The Danger of Groupthink

A Surprising Question

How many things which are believed to be true in life are so based upon empirical and provable evidence as opposed to the established “consensus” of belief among a people as a group? The answer to this question may surprise, although the history of the world should prove it to be a common problem.

An Example

For example, it is a “commonly understood” idea that the human brain is divided into “left” and “right” areas, with each side being determinant as to certain focuses of behavior. The “left” is considered to be logical or analytical, whereas the “right” is considered to be more creative and expressive. The problem with this idea is that it has been disproved through literally decade’s worth of study on brain function, including scans demonstrating a unity of brain activity for many actions.

Even though in this example reality has demonstrated the theory to be either totally false or at least not as “cut and dry” as assumed, it is still the basis for educational curricula as well as some psychology. Can a conclusion based upon a wrong assumption be true?

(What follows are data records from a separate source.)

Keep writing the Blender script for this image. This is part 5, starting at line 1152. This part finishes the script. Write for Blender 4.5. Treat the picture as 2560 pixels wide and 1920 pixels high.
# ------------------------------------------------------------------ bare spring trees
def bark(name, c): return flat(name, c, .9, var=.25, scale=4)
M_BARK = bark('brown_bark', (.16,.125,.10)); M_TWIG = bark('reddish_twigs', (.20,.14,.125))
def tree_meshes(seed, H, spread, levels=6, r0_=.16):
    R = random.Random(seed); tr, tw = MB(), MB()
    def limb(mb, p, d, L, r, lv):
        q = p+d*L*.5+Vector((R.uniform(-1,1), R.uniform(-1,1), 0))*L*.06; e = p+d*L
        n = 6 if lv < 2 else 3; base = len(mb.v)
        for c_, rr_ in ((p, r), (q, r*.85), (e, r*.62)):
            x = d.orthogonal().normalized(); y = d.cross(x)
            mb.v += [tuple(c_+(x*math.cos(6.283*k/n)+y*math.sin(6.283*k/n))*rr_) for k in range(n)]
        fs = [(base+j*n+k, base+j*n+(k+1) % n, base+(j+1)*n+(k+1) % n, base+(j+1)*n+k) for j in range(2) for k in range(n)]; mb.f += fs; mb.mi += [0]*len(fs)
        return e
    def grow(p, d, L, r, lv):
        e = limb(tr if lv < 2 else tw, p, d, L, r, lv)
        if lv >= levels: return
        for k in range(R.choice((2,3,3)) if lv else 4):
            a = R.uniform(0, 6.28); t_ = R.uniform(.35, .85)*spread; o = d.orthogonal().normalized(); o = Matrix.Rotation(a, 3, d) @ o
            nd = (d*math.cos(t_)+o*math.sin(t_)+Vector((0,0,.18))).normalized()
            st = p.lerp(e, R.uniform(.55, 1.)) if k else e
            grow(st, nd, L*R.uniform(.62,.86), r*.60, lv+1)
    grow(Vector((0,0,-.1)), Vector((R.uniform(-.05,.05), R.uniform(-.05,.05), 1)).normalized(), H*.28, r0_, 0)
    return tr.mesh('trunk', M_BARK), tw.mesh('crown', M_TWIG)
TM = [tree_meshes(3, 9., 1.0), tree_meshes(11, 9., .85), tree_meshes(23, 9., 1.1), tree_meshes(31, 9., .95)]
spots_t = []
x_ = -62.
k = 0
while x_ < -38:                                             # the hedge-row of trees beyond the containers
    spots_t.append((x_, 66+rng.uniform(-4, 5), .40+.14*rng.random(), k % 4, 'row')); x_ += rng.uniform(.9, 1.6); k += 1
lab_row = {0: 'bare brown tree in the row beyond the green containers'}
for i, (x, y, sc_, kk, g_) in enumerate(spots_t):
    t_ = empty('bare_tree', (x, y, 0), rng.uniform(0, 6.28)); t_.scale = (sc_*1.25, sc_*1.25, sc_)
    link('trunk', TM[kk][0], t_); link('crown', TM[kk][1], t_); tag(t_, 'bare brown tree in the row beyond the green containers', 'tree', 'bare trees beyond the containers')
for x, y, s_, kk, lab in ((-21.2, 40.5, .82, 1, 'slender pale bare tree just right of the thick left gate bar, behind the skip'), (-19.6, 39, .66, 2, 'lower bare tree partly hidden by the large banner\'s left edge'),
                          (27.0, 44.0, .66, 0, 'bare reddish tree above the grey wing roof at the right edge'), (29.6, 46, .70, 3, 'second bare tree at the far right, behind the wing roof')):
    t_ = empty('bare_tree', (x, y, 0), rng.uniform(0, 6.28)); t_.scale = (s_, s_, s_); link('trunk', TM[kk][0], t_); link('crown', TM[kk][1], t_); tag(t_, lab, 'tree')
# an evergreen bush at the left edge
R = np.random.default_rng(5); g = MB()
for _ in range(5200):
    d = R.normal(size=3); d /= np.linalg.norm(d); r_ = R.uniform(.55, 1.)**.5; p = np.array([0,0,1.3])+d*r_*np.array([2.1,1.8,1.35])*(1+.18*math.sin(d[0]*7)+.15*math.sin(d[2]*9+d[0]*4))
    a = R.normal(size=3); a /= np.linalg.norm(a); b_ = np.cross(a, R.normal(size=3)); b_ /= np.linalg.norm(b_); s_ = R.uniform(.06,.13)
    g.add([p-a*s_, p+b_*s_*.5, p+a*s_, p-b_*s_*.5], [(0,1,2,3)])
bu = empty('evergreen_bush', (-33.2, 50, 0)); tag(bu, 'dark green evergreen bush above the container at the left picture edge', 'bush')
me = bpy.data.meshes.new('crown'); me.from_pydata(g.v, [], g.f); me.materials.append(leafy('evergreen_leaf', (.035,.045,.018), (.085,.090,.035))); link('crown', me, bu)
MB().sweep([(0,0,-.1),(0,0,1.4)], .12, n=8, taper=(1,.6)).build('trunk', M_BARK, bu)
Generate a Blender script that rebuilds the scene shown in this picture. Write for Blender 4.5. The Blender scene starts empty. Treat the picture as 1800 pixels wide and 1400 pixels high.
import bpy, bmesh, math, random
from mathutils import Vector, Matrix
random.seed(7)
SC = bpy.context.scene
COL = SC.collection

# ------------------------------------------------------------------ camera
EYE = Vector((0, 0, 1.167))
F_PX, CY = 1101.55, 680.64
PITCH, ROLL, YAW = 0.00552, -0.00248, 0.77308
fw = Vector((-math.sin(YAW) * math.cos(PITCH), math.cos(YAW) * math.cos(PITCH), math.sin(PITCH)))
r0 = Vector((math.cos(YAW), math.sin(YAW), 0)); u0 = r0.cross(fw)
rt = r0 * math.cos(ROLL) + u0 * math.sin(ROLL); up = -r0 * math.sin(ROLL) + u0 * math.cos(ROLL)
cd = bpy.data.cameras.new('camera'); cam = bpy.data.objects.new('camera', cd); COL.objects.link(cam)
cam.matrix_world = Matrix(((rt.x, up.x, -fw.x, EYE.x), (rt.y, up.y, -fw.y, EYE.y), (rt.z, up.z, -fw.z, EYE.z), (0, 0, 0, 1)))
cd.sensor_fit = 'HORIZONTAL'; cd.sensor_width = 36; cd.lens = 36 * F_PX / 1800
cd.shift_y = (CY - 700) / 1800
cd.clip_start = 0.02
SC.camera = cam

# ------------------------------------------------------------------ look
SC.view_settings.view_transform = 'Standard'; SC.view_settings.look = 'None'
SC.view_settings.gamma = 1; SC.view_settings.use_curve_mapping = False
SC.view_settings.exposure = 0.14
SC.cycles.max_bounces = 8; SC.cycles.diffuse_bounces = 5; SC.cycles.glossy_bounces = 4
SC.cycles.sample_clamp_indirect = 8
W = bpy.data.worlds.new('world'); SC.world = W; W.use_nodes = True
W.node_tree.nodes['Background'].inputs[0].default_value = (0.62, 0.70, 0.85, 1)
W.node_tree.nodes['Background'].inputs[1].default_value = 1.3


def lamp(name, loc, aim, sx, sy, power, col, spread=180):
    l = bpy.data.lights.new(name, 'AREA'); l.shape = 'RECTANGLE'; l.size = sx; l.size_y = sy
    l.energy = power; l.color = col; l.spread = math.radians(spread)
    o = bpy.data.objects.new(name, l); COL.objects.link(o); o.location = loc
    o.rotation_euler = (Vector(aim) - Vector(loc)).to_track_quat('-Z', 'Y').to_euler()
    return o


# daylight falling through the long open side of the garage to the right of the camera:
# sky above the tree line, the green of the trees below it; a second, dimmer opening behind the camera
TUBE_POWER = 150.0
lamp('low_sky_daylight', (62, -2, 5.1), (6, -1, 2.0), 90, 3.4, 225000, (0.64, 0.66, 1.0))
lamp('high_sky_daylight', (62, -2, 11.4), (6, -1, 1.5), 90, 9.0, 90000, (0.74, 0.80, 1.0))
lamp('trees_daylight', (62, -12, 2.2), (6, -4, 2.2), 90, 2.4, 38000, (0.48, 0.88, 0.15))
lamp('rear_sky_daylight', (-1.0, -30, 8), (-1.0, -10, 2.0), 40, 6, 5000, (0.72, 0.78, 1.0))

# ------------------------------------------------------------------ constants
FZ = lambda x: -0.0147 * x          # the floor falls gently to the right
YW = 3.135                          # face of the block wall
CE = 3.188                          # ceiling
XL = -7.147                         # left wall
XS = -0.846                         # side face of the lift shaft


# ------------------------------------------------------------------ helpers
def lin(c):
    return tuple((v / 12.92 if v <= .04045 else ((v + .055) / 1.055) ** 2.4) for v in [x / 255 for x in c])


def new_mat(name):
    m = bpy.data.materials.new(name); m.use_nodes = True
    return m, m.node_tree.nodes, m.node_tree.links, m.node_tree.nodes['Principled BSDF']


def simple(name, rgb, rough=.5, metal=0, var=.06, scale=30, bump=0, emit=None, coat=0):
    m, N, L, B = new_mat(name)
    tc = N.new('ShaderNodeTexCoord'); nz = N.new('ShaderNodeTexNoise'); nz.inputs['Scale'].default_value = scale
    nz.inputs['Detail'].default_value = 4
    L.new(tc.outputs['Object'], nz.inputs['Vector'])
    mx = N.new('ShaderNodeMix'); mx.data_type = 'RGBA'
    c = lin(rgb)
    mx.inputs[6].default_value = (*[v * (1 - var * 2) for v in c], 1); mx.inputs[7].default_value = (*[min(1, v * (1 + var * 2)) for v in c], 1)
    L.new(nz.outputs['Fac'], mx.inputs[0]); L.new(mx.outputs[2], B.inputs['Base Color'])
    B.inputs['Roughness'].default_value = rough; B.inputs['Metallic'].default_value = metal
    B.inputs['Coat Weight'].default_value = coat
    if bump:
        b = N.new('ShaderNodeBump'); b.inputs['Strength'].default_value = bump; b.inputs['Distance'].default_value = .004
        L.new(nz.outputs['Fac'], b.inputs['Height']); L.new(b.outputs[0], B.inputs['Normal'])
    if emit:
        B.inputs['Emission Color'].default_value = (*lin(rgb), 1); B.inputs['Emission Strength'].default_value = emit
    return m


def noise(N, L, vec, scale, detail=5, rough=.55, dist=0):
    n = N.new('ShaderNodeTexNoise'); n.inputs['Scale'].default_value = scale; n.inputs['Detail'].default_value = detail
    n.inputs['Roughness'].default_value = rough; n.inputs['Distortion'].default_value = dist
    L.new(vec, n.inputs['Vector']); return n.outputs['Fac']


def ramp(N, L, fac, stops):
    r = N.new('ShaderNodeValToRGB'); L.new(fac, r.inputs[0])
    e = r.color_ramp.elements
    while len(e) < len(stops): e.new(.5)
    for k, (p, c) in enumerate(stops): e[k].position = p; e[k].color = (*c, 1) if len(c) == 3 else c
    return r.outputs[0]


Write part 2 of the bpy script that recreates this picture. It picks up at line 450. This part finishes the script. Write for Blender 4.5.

Consider how this can compare to religious ideas.

The “Religious World”

In the general “religious world” there are many ideas as to the nature of God, the purpose of organized religion in general and Christianity in specific, how one should approach God, how one should behave, etc. Many of these ideas are the products of years of “consensus” among groups of peoples driven in large part by tradition. Does the common belief of a people have any bearing upon the reality of revealed truth in God’s Word?

The answer should be an obvious “no”. However, are Christians immune from this problem? Is it possible for the body of Christ to arrive at conclusions of Biblical ideas not based upon the text itself, but instead upon the common understanding of that text? Is it possible for “traditional understandings” to come about even among people who claim the Bible as the sole authority?

A Question of Approach

The question of whether this is possible has everything to do with the approach to study. In a Bible class, do those gathered say, “I think this means…” or do they let the text speak for itself? A study driven by “I think” usually ends in ignorance. And the only thing worse than that is the groupthink of shared ignorance!